YOUR INSTRUCTIONS
Pictures stay out. Extract the lines below from the first one through the line with "R('dry', '5', '560,175", both included.

(Stored data entries)
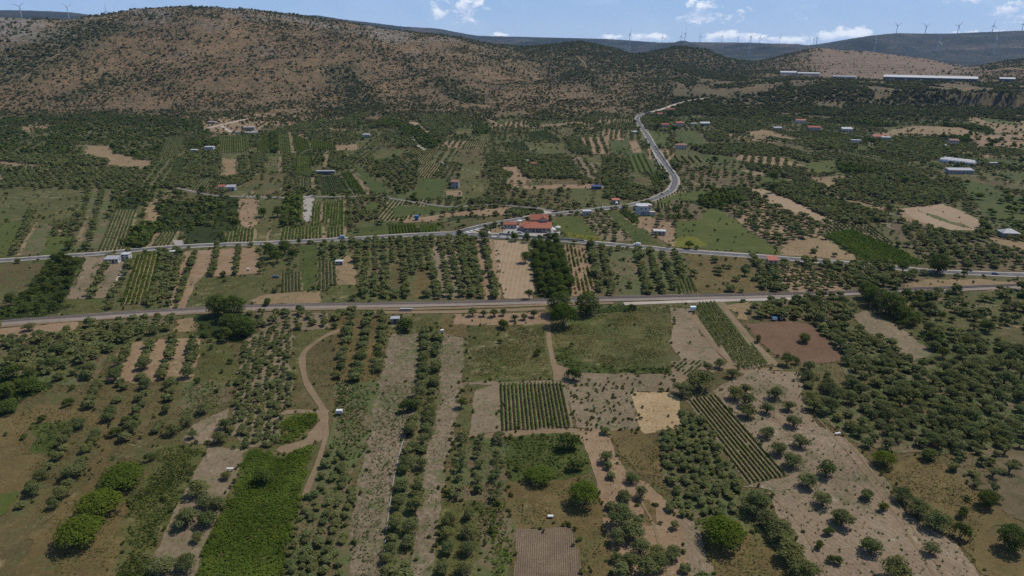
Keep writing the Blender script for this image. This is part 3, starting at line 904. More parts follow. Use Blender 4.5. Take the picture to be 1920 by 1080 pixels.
R('soilpeach', '4', '1342,42 1452,46 1442,206 1392,208 1338,150', S('bush', 1.2, 1.7))
R('grass', '4', '1452,58 1602,58 1592,152 1446,152')
R('grass', '4', '1444,158 1522,160 1512,280 1440,278')
R('track', '4', '1518,160 1532,160 1512,282 1496,282')
R('greyv', '4', '1282,215 1442,210 1432,290 1262,292', V(1.97, '1362,212 1350,290', 1.3, 0.9, 'vine'))
R('grass', '4', '1534,160 1592,155 1588,272 1514,280')
R('olivebase', '4', '1602,40 1706,20 1706,190 1596,195', O(5.0, 4.4, 5.4, kind='tree'))
R('greyv', '4', '1590,200 1826,195 1830,265 1588,275', V(1.97, '1705,198 1700,270', 1.3, 0.9, 'vine'))
R('track', '4', '1828,195 1842,195 1840,265 1830,265')
R('greyv', '4', '1842,195 1945,195 1945,262 1842,264', V(1.97, '1890,195 1890,262', 1.3, 0.9, 'vine'))
R('greyv', '4', '1758,80 1812,80 1806,192 1752,192', V(1.84, '1785,80 1780,190', 1.3, 0.9, 'vine'))
R('greyv', '4', '1850,62 1995,52 1995,192 1848,192', V(1.84, '1925,60 1920,190', 1.3, 0.9, 'vine'))

# -- along the road, north side (crop 5, top)
R('greyv', '5', '0,30 15,30 12,245 0,250', V(1.84, '8,30 6,245', 1.3, 0.9, 'vine'))
R('olivebase', '5', '25,40 95,45 85,190 30,215', O(5, 4.4, 4.4))
R('green', '5', '100,200 262,185 272,246 88,252', S('bush', 0.15, 1.6))
R('green', '5', '262,185 432,180 422,232 272,244', V(1.90, '340,184 350,238', 0.9, 0.9, 'limevine'))
R('green', '5', '448,185 556,180 542,228 432,232', V(1.90, '500,184 490,230', 1.2, 1.0, 'vine'))
R('dry', '5', '560,175 900,130 930,160 700,205 560,225', S('bush', 1.0, 2.4))
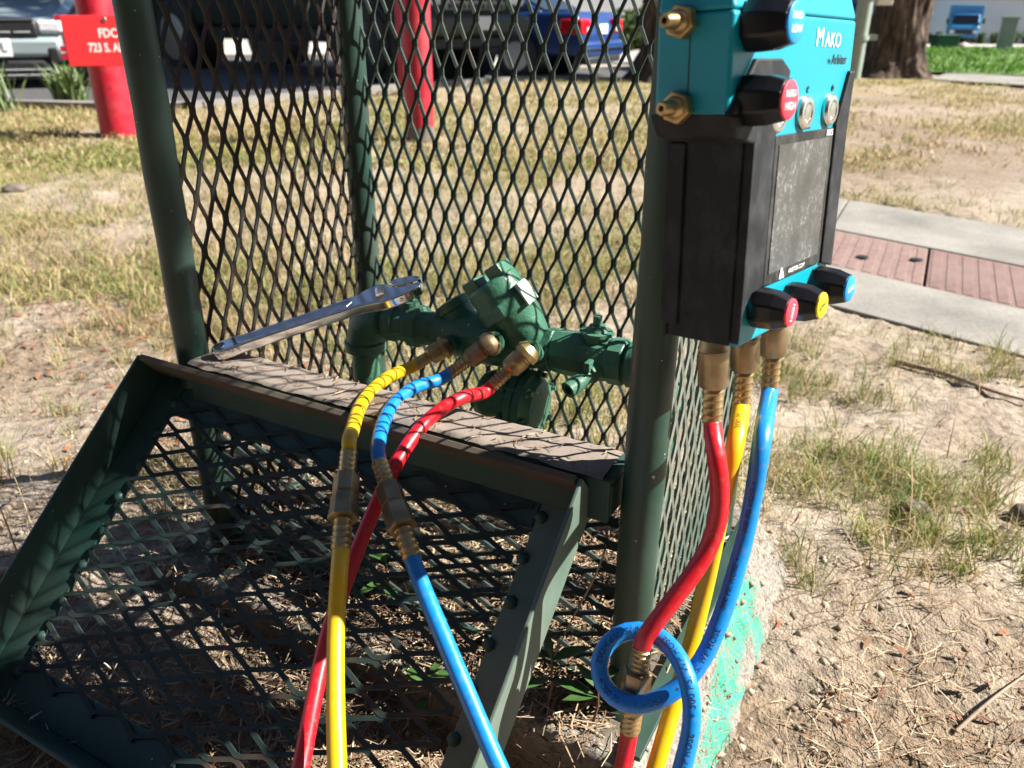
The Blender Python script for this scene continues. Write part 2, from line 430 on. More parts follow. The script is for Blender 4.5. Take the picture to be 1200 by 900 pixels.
def soil_material():
    m, nt, b, ns, ls = new_mat('dry_soil')
    a = ns.new('ShaderNodeAttribute'); a.attribute_name = 'tint'
    sepa = ns.new('ShaderNodeSeparateColor'); ls.new(a.outputs['Color'], sepa.inputs['Color'])
    tc = ns.new('ShaderNodeTexCoord'); V = tc.outputs['Object']
    n1 = noise_node(ns, ls, 5, 6, 0.6, vec=V); n2 = noise_node(ns, ls, 60, 5, 0.65, vec=V); n3 = noise_node(ns, ls, 260, 3, 0.6, vec=V)
    soil = ramp(ns, ls, n1.outputs['Fac'], [(0.3, (0.285, 0.23, 0.18)), (0.55, (0.375, 0.315, 0.255)), (0.75, (0.46, 0.40, 0.335))]).outputs['Color']
    g2 = ramp(ns, ls, n2.outputs['Fac'], [(0.32, (0.45, 0.42, 0.40)), (0.55, (1, 1, 1)), (0.8, (1.15, 1.12, 1.1))])
    mu = ns.new('ShaderNodeMix'); mu.data_type = 'RGBA'; mu.blend_type = 'MULTIPLY'; mu.inputs[0].default_value = 0.8
    ls.new(soil, mu.inputs[6]); ls.new(g2.outputs['Color'], mu.inputs[7])
    lit = ramp(ns, ls, n2.outputs['Fac'], [(0.35, (0.06, 0.042, 0.03)), (0.55, (0.17, 0.115, 0.075)), (0.72, (0.30, 0.22, 0.14))]).outputs['Color']
    gr = ramp(ns, ls, n2.outputs['Fac'], [(0.3, (0.14, 0.105, 0.05)), (0.52, (0.28, 0.225, 0.11)), (0.72, (0.42, 0.335, 0.20))]).outputs['Color']
    c = mix(ns, ls, sepa.outputs[0], mu.outputs[2], lit)
    c = mix(ns, ls, sepa.outputs[1], c, gr)
    speck = ramp(ns, ls, n3.outputs['Fac'], [(0.68, (0, 0, 0)), (0.76, (0.5, 0.5, 0.5))])
    c = mix(ns, ls, speck.outputs['Color'], c, (0.50, 0.44, 0.36))
    ls.new(c, b.inputs['Base Color']); setp(b, rough=0.95, spec=0.15)
    ad = ns.new('ShaderNodeMath'); ad.operation = 'ADD'
    ls.new(n2.outputs['Fac'], ad.inputs[0]); ls.new(n3.outputs['Fac'], ad.inputs[1])
    bump(ns, ls, b, ad.outputs[0], 0.9, 0.006)
    return m
M['soil'] = soil_material()
M['asphalt'] = flat('asphalt', (0.062, 0.062, 0.066), 0.9, var=0.25, scale=3, bmp=0.4, bscale=60, bdist=0.006)
M['road_far'] = flat('pale_concrete_road', (0.36, 0.34, 0.31), 0.9, var=0.1, scale=0.5)
M['kerb'] = flat('kerb_concrete', (0.20, 0.185, 0.17), 0.9, var=0.2, scale=6, bmp=0.4, bscale=50, bdist=0.005)
M['yellow_line'] = flat('yellow_road_paint', (0.65, 0.45, 0.10), 0.8, var=0.1)
def concrete(name, c, sc_=8):
    m, nt, b, ns, ls = new_mat(name)
    tc = ns.new('ShaderNodeTexCoord'); V = tc.outputs['Object']
    n1 = noise_node(ns, ls, sc_ * 0.35, 5, 0.6, vec=V); n2 = noise_node(ns, ls, sc_ * 12, 5, 0.7, vec=V)
    r1 = ramp(ns, ls, n1.outputs['Fac'], [(0.32, tuple(x * 0.68 for x in c)), (0.62, tuple(x * 1.12 for x in c))])
    r2 = ramp(ns, ls, n2.outputs['Fac'], [(0.3, (0.5,) * 3), (0.48, (1,) * 3), (0.75, (1.12,) * 3)])
    mu = ns.new('ShaderNodeMix'); mu.data_type = 'RGBA'; mu.blend_type = 'MULTIPLY'; mu.inputs[0].default_value = 0.7
    ls.new(r1.outputs['Color'], mu.inputs[6]); ls.new(r2.outputs['Color'], mu.inputs[7])
    ls.new(mu.outputs[2], b.inputs['Base Color']); setp(b, rough=0.92, spec=0.2)
    bump(ns, ls, b, n2.outputs['Fac'], 0.5, 0.003)
    return m
M['sidewalk'] = concrete('sidewalk_concrete', (0.235, 0.225, 0.205))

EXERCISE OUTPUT
Keep writing the Blender script for this image. This is part 3, starting at line 904. More parts follow. Use Blender 4.5. Take the picture to be 1920 by 1080 pixels.
R('soilpeach', '4', '1342,42 1452,46 1442,206 1392,208 1338,150', S('bush', 1.2, 1.7))
R('grass', '4', '1452,58 1602,58 1592,152 1446,152')
R('grass', '4', '1444,158 1522,160 1512,280 1440,278')
R('track', '4', '1518,160 1532,160 1512,282 1496,282')
R('greyv', '4', '1282,215 1442,210 1432,290 1262,292', V(1.97, '1362,212 1350,290', 1.3, 0.9, 'vine'))
R('grass', '4', '1534,160 1592,155 1588,272 1514,280')
R('olivebase', '4', '1602,40 1706,20 1706,190 1596,195', O(5.0, 4.4, 5.4, kind='tree'))
R('greyv', '4', '1590,200 1826,195 1830,265 1588,275', V(1.97, '1705,198 1700,270', 1.3, 0.9, 'vine'))
R('track', '4', '1828,195 1842,195 1840,265 1830,265')
R('greyv', '4', '1842,195 1945,195 1945,262 1842,264', V(1.97, '1890,195 1890,262', 1.3, 0.9, 'vine'))
R('greyv', '4', '1758,80 1812,80 1806,192 1752,192', V(1.84, '1785,80 1780,190', 1.3, 0.9, 'vine'))
R('greyv', '4', '1850,62 1995,52 1995,192 1848,192', V(1.84, '1925,60 1920,190', 1.3, 0.9, 'vine'))

# -- along the road, north side (crop 5, top)
R('greyv', '5', '0,30 15,30 12,245 0,250', V(1.84, '8,30 6,245', 1.3, 0.9, 'vine'))
R('olivebase', '5', '25,40 95,45 85,190 30,215', O(5, 4.4, 4.4))
R('green', '5', '100,200 262,185 272,246 88,252', S('bush', 0.15, 1.6))
R('green', '5', '262,185 432,180 422,232 272,244', V(1.90, '340,184 350,238', 0.9, 0.9, 'limevine'))
R('green', '5', '448,185 556,180 542,228 432,232', V(1.90, '500,184 490,230', 1.2, 1.0, 'vine'))
R('dry', '5', '560,175 900,130 930,160 700,205 560,225', S('bush', 1.0, 2.4))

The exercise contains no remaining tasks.